◆ Supplied data:
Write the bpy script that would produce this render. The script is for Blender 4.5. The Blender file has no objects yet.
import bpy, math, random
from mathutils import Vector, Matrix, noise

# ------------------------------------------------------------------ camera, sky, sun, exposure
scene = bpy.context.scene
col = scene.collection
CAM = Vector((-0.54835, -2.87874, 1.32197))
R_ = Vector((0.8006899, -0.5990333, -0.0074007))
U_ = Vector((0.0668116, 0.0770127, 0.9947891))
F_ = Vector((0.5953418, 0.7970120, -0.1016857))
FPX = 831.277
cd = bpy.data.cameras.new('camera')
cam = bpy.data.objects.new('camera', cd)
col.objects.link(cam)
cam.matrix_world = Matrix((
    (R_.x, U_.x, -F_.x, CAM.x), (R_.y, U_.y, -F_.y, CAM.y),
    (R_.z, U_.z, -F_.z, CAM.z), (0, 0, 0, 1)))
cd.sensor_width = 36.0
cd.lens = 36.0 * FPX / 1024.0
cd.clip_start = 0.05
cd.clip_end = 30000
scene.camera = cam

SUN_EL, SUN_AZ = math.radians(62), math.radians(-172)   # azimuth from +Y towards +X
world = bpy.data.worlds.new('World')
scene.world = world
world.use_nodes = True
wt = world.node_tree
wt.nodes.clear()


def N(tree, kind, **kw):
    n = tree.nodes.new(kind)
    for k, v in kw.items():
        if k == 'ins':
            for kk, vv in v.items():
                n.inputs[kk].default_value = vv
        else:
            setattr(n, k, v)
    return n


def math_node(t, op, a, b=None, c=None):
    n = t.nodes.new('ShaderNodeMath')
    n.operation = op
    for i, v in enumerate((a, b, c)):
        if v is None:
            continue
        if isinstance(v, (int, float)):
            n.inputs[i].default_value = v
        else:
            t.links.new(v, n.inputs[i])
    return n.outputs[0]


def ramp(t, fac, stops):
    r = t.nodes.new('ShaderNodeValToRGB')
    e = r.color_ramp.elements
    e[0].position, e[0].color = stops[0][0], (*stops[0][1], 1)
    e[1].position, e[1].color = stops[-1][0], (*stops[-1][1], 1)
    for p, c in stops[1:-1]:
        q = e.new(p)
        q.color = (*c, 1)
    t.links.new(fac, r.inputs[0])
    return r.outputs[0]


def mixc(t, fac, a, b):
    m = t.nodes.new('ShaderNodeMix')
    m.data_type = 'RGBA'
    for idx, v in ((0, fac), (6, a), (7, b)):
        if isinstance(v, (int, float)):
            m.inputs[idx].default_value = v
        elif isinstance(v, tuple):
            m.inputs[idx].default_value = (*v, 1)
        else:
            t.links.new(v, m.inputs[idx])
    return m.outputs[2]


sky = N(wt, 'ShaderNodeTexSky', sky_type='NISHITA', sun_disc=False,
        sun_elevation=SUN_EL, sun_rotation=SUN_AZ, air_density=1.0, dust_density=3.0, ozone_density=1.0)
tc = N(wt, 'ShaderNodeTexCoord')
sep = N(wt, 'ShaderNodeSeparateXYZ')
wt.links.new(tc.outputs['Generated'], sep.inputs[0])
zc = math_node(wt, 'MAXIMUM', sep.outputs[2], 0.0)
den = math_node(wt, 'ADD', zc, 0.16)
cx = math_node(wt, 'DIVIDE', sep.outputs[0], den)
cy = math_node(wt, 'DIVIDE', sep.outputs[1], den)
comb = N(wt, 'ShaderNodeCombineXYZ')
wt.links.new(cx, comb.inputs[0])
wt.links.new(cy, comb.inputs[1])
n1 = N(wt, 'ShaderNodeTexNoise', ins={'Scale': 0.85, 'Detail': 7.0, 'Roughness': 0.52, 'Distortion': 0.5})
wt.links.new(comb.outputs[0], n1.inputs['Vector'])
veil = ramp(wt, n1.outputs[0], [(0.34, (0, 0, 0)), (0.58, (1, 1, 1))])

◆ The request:
In the listing above, reproduce the first line and each one after it through the line that contains "from mathutils import Vector, Matrix, noise".

◆ Task result:
Write the bpy script that would produce this render. The script is for Blender 4.5. The Blender file has no objects yet.
import bpy, math, random
from mathutils import Vector, Matrix, noise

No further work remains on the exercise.